On the Current State of Formula 1

Let me start by saying that I’ve been watching Formula 1 for a long time. Back before my family had a VCR, I was up early on Sundays attending the only church I’ve ever known – the Church of the Holy Horsepower. In college I’d get up way too early on Sunday and go down the common room to watch a race. More recently, I’ve regularly recorded races and watched them later the same day.

Not so much this year or last. Not out of any real decision, just out of inertia (or the lack thereof, I suppose). But I managed to record the British Grand Prix this weekend. Having watched it, I’m reminded why I’m not making such an effort any more. There’s just too many things wrong with the sport right now for me to care a great deal about it.

Mercedes Dominance. F1 right now belongs to Mercedes. Everyone else is fighting for third place (at best). To make things worse,  Lewis Hamilton seems so much better than Nico Rosberg that it’s rarely a race between them, barring some outside force intervening. At least they’re just as likely to bang into each other when the share real estate as not.

One-team domination is nothing new to F1 – I remember 1988, when McLaren won every race but one. But in years past the cars looked and sounded better and things seemed more open. Oh, and cars used to blow up for no good reason, too – modern F1 cars are incredibly reliable. The regulations are so tight that there’s little room for other teams to find interesting ways to make up speed.

Plus, I’ll just say it – I’m a Ferrari fan and they suck right now. So there’s that.

Being Overly Protective. I understand the drive to make the sport as safety as possible. Racing in the rain is, by definition, dangerous and the death of Jules Bianchi in a downpour in Japan in 2014 is still fresh in the memory. But, still, there was no reason for the first five laps of the British GP to be run behind the safety car. It wasn’t even raining anymore. I’ve seen F1, Indycar, and top-level sports car racing all run in worse conditions.

Rain, of course, upsets the usual order, which should be a welcome thing in a top-heavy sport. I suspect that the powers that be are concerned that too many modern drivers can’t really handle the rain (or will be further left in the wake of Hamilton, who cleared almost four seconds from his closest pursuer on the first green flag lap) and they don’t want too much upset to the regular order. It’s a shame – Senna would have had no problem in that rain.
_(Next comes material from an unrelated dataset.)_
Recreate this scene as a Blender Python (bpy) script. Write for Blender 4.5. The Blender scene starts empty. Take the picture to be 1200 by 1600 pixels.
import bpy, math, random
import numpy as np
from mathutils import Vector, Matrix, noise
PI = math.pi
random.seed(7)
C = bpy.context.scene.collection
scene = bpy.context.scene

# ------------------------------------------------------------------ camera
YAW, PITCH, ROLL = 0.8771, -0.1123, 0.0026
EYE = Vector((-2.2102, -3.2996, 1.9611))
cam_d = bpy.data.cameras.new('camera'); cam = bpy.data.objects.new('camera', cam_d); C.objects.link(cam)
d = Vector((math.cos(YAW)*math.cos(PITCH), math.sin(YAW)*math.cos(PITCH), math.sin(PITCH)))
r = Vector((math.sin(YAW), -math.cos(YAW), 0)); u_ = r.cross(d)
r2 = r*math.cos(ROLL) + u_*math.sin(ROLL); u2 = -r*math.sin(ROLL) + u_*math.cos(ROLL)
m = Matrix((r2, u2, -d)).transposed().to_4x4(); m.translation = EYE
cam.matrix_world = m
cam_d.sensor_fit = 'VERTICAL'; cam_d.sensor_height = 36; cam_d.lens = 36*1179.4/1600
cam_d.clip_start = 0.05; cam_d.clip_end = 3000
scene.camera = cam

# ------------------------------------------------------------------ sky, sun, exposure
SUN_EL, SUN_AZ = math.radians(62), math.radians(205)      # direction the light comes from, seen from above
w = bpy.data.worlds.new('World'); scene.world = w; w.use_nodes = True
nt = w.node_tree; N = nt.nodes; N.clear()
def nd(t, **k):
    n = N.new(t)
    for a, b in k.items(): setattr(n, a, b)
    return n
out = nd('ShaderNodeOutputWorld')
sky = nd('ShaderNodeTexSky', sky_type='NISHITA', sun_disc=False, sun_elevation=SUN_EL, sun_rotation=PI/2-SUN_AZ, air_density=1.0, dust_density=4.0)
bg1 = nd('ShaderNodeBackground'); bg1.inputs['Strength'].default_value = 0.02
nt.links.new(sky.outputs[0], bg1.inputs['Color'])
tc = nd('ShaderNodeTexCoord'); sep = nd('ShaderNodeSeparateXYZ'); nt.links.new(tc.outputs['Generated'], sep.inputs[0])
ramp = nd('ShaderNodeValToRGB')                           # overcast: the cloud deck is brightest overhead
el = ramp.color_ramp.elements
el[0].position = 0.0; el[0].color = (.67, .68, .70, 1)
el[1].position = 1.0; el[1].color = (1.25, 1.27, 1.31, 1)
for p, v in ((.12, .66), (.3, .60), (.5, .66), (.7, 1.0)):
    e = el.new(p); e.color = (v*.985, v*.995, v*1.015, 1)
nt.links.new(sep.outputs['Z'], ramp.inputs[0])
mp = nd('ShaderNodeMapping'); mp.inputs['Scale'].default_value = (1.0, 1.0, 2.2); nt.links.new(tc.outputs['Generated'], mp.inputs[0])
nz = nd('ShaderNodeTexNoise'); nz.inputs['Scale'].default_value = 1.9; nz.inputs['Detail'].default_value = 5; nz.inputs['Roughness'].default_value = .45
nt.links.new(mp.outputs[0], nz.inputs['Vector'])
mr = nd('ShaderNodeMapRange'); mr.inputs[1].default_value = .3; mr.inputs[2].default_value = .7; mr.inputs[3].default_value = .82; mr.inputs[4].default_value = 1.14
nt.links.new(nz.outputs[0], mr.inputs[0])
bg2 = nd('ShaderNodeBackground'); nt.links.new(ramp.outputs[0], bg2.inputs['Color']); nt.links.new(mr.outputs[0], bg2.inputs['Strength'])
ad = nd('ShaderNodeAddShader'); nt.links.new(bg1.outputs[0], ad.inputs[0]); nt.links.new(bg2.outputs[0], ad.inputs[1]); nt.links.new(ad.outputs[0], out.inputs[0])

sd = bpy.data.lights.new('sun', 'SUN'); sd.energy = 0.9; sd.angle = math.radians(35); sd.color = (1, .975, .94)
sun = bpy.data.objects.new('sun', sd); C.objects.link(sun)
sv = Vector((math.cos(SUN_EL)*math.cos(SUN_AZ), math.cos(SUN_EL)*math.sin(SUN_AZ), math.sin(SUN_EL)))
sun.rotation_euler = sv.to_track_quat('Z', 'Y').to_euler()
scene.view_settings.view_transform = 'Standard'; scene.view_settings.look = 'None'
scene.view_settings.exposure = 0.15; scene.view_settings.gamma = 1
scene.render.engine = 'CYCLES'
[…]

Dumb Rules Dumbly Enforced. A pair of dumb rules, and their odd enforcement, reared their heads this weekend. Neither has any real place in top flight motorsports and seem to be examples of the powers that be trying too hard to control things.

The first showed up in qualifying. Rule one of racing is keep the car on track, right? But the modern F1 track, with low curbs and paved run off areas, invites overdriving. Cars routinely run wide  as drivers try to grab an ounce more speed, shave another thousandth of a second off their lap. Now the stewards keep eyes peeled to see if the “track limits” are violated and . . .  sometimes call penalties about it. And sometimes don’t. If the track rewards drivers for going off of it, that’s the track’s fault, not the drivers’. It’s a layer of bureaucracy no sport needs.

The second popped up in the race itself, near the end. Drivers are able to communicate with their teams by radio (and vice versa), which, in years past, has allowed teams to tell drivers how hard to push and change strategy on the fly. Now, however, communications are severely limited and, for instance, Mercedes violated the rules by telling Rosberg how to keep his car from stopping on course as the race ended. It appears that the rule was applied correctly, but it’d terminally dumb. Either have radio communications or don’t, but thinly slicing what can and can’t be said adds another layer that’s about anything but racing.

At its best, Formula 1 is the pinnacle of motorsport, a kill or be killed dog fight among not only drivers but teams and manufacturers. The modern era won’t allow for free spending and a completely open set of regulations, I get that. But regulations need to be smarter and answer one question: does this make the racing better?